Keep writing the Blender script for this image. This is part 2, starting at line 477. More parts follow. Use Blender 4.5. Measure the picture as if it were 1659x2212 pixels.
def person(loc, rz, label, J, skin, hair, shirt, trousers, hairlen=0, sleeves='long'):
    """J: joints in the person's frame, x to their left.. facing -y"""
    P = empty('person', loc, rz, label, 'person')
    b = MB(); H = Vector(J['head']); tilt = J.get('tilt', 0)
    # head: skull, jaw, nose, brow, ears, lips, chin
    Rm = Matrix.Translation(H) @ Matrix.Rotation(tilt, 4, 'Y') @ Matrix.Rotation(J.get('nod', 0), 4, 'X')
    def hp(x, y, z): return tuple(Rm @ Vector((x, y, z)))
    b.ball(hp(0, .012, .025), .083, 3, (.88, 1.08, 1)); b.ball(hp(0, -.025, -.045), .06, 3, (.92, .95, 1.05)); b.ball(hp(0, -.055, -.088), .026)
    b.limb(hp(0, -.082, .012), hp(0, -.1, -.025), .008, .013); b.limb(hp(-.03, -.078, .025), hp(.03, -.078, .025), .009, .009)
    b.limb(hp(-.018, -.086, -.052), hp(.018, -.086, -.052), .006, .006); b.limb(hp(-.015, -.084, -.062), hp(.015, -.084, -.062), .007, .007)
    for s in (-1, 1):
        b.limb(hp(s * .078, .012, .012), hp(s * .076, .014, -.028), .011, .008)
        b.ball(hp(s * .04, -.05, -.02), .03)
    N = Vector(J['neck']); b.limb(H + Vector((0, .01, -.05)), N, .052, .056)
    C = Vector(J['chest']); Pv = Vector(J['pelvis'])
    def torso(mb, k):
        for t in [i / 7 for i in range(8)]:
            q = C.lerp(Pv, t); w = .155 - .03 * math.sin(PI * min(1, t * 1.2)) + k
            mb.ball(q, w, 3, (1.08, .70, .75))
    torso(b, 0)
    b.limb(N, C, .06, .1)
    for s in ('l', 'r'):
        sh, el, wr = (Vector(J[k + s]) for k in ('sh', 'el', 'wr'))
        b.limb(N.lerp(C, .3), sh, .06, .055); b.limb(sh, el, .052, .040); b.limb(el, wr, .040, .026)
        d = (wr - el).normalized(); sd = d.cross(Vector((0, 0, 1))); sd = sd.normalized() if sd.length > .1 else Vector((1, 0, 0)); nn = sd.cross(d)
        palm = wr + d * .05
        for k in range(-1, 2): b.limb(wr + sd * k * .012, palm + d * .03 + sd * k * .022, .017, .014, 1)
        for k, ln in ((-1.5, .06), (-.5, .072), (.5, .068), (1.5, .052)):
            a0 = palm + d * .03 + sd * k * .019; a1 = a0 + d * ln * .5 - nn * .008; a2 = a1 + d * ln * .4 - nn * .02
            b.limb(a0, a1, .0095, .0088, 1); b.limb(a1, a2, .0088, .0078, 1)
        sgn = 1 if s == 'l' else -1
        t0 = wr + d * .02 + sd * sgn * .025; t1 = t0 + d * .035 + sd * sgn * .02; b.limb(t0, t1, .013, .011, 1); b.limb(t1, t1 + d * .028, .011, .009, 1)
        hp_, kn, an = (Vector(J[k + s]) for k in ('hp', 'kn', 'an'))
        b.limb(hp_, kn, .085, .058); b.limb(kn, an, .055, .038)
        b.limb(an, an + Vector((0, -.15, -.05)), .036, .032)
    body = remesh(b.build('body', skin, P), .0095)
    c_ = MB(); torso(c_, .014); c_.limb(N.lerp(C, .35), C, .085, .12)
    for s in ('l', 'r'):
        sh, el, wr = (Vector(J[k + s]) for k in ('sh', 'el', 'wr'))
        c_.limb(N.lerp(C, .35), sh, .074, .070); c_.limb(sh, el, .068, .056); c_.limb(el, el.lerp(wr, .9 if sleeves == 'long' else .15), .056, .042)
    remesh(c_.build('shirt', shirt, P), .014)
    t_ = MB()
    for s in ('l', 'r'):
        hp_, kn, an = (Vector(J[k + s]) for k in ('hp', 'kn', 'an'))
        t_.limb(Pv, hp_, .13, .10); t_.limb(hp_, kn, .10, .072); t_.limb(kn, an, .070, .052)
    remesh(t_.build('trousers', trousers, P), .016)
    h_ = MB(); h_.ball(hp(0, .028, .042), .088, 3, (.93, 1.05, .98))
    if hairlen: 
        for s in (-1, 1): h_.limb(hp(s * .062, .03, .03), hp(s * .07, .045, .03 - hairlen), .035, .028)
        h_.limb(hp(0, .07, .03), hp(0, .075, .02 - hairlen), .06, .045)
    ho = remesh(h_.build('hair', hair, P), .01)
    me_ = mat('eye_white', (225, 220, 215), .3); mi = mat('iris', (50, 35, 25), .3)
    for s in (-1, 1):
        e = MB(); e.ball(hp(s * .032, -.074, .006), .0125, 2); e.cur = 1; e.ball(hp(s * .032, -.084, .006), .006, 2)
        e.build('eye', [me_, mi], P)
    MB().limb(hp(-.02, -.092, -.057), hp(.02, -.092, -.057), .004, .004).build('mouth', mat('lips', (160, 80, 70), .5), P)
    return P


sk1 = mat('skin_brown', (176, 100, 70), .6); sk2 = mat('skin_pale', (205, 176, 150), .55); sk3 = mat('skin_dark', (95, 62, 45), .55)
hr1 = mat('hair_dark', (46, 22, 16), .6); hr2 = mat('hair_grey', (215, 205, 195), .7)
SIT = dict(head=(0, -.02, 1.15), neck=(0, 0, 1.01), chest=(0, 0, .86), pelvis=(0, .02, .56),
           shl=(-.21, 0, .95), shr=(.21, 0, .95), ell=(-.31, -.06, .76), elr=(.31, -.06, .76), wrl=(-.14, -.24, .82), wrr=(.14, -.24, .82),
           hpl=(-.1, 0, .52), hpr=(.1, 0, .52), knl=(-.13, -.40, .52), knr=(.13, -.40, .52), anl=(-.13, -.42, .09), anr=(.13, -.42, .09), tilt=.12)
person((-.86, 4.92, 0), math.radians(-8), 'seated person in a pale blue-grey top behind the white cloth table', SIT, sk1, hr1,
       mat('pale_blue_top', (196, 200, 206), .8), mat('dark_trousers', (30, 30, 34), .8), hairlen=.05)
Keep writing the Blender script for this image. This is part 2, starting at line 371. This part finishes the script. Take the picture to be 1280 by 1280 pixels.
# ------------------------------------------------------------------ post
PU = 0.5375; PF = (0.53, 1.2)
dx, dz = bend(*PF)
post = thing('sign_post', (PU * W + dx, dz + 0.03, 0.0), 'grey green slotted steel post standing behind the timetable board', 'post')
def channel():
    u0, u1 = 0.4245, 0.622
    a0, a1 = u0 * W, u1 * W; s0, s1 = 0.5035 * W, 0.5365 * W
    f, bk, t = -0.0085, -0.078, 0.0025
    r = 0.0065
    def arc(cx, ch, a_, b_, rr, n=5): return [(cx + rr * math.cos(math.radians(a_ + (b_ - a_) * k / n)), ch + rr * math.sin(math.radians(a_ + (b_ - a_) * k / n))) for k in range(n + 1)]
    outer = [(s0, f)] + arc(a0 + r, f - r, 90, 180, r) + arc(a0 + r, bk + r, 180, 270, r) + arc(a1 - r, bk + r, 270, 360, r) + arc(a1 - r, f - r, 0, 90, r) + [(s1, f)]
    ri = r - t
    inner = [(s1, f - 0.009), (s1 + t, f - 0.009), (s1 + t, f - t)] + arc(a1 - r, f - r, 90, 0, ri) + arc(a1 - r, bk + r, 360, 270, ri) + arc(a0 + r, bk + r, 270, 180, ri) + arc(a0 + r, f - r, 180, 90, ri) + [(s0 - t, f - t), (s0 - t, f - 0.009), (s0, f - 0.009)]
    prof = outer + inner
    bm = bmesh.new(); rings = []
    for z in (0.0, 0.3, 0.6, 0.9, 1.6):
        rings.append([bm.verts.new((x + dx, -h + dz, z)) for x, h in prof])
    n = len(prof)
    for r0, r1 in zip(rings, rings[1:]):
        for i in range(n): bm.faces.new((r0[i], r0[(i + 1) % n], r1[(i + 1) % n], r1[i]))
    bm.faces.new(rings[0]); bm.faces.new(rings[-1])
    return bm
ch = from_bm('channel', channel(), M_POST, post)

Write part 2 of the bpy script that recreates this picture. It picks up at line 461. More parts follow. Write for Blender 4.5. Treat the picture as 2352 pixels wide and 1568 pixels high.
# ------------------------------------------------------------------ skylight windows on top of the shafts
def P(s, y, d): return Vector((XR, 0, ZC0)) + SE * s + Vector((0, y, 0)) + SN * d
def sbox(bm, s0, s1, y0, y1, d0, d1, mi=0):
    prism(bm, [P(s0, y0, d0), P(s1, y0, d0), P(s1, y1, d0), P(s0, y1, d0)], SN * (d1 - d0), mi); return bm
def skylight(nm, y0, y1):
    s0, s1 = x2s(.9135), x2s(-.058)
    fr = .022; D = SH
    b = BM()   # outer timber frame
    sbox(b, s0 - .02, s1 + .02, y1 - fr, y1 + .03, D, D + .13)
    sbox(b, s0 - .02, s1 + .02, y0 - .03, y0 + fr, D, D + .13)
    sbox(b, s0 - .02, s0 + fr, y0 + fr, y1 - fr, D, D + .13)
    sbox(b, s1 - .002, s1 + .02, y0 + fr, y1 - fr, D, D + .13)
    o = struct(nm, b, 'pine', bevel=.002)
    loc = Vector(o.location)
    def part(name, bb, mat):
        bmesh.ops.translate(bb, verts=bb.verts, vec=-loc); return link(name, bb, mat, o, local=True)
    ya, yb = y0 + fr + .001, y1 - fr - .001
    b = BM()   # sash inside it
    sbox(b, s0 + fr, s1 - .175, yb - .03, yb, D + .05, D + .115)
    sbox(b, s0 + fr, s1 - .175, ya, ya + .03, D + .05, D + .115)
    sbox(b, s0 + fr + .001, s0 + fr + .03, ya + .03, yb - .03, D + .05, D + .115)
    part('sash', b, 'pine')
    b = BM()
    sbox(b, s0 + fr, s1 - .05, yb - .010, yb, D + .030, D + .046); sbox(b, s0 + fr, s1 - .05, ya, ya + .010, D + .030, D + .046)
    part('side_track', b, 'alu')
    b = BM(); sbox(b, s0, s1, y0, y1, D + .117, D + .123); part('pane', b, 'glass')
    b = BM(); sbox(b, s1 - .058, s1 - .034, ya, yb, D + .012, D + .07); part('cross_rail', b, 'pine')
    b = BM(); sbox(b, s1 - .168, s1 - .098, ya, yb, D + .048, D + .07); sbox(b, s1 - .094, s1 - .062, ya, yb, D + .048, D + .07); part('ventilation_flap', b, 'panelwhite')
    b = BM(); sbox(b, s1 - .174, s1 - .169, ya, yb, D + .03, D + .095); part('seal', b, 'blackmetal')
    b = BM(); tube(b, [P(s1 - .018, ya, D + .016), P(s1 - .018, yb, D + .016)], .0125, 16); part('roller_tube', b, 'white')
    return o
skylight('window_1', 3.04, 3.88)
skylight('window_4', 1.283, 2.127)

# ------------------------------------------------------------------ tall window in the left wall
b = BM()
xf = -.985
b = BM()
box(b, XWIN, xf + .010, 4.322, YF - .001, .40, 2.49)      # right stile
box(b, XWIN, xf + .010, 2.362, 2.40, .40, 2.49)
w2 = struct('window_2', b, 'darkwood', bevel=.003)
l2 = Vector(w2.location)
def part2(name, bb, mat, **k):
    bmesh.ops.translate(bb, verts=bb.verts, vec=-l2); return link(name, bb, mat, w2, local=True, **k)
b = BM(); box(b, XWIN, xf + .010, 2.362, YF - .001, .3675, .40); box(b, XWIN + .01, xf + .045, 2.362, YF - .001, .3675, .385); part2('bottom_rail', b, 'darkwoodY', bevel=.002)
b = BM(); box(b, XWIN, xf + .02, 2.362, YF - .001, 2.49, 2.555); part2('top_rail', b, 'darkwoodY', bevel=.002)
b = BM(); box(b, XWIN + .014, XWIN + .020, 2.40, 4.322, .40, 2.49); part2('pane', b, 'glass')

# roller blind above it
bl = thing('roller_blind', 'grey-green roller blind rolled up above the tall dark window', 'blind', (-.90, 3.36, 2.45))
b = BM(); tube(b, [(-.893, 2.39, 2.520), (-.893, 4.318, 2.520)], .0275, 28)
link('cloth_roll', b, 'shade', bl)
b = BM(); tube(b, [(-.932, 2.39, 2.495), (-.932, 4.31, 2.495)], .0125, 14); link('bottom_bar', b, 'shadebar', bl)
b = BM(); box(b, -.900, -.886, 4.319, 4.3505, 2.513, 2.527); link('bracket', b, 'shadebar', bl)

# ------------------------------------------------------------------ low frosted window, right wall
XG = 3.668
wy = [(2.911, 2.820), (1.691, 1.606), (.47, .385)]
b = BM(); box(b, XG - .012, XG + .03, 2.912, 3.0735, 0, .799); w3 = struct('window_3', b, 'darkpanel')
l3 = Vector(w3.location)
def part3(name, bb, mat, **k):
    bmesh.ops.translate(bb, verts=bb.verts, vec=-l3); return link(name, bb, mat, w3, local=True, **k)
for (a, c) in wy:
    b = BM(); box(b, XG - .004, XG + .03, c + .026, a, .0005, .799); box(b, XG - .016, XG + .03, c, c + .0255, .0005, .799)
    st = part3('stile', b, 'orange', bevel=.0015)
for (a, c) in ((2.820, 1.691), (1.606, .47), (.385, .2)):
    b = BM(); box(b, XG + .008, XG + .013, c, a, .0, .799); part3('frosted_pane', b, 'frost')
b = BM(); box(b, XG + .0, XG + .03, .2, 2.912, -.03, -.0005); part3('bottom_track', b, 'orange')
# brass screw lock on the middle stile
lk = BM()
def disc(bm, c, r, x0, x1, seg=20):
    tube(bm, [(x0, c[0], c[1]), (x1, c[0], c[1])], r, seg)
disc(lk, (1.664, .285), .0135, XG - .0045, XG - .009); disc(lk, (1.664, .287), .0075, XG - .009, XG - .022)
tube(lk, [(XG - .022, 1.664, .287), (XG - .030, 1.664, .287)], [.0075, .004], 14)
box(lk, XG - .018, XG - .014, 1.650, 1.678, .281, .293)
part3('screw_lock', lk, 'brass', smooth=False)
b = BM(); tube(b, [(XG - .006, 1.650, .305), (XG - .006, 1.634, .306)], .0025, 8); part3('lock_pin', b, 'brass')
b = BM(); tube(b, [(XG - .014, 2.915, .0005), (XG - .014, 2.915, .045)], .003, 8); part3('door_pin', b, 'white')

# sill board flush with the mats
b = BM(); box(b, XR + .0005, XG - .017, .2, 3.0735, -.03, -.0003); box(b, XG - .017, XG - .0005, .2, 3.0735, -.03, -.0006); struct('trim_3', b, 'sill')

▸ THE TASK
State how many lines hold the word "Keep". The number is the whole answer.

▸ TASK RESPONSE
2